Approach : We can use binary search to solve this problem. We can consider the matrix as a single array and apply binary search on it. We can use the formula to find the row and column of the element in the matrix.


class Solution {
public:
bool searchMatrix(vector<vector<int>>& matrix, int target) {
int n = matrix.size();
int m = matrix[0].size();
int low = 0 , high = (n*m)-1;
while(low <= high){
int mid = low + (high-low)/2;
// formula to find the row and column of the element in the matrix -> row = mid/m , col = mid%m
int row = mid/m;
int col = mid%m;
if(matrix[row][col] == target){
return true;
}
else if(matrix[row][col] > target){
high = mid-1;
}
else{
low = mid+1;
}
}
return false;
}
};

> matrix = [[1,3,5,7],[10,11,16,20],[23,30,34,60]] , target = 3

Now let's dry run the above code :
low = 0 , high = 11 , mid = 5
row = 5/4 = 1 , col = 5%4 = 1
matrix[1][1] = 11 which is greater than 3 so we will move to the left side of the array.

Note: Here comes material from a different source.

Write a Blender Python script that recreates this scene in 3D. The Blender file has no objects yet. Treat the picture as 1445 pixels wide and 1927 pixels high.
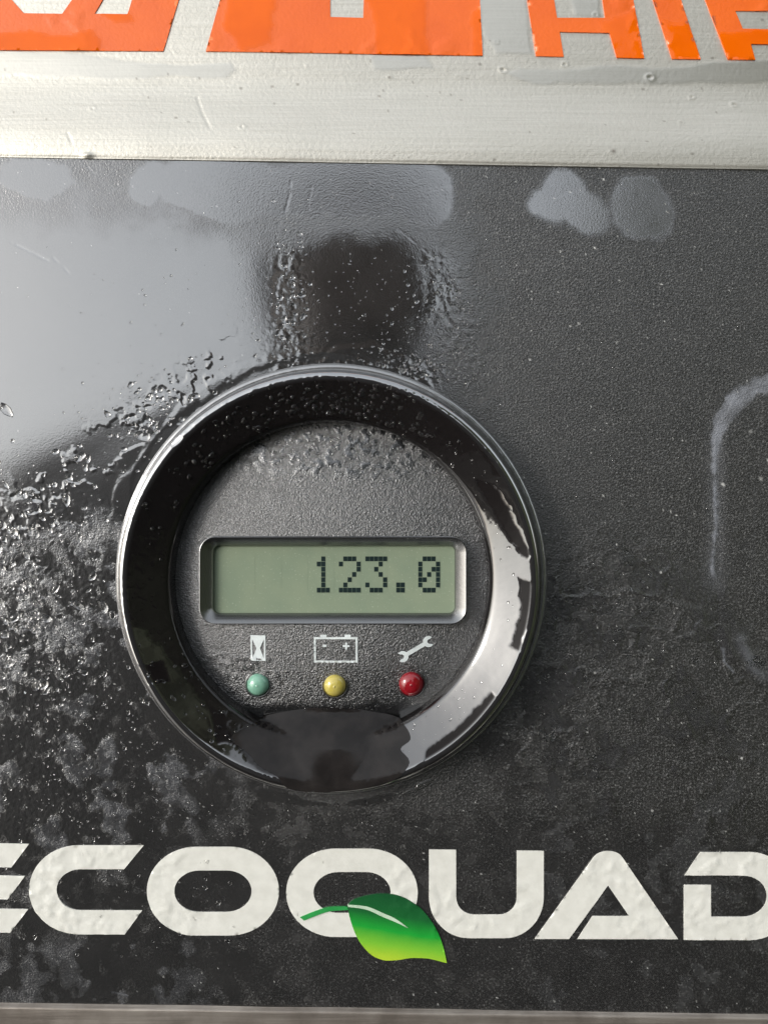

low = 0 , high = 4 , mid = 2
row = 2/4 = 0 , col = 2%4 = 2
matrix[0][2] = 5 which is greater than 3 so we will move to the left side of the array.

low = 0 , high = 1 , mid = 0
row = 0/4 = 0 , col = 0%4 = 0
matrix[0][0] = 1 which is less than 3 so we will move to the right side of the array.

low = 1 , high = 1 , mid = 1
row = 1/4 = 0 , col = 1%4 = 1
matrix[0][1] = 3 which is equal to 3 so we will return true.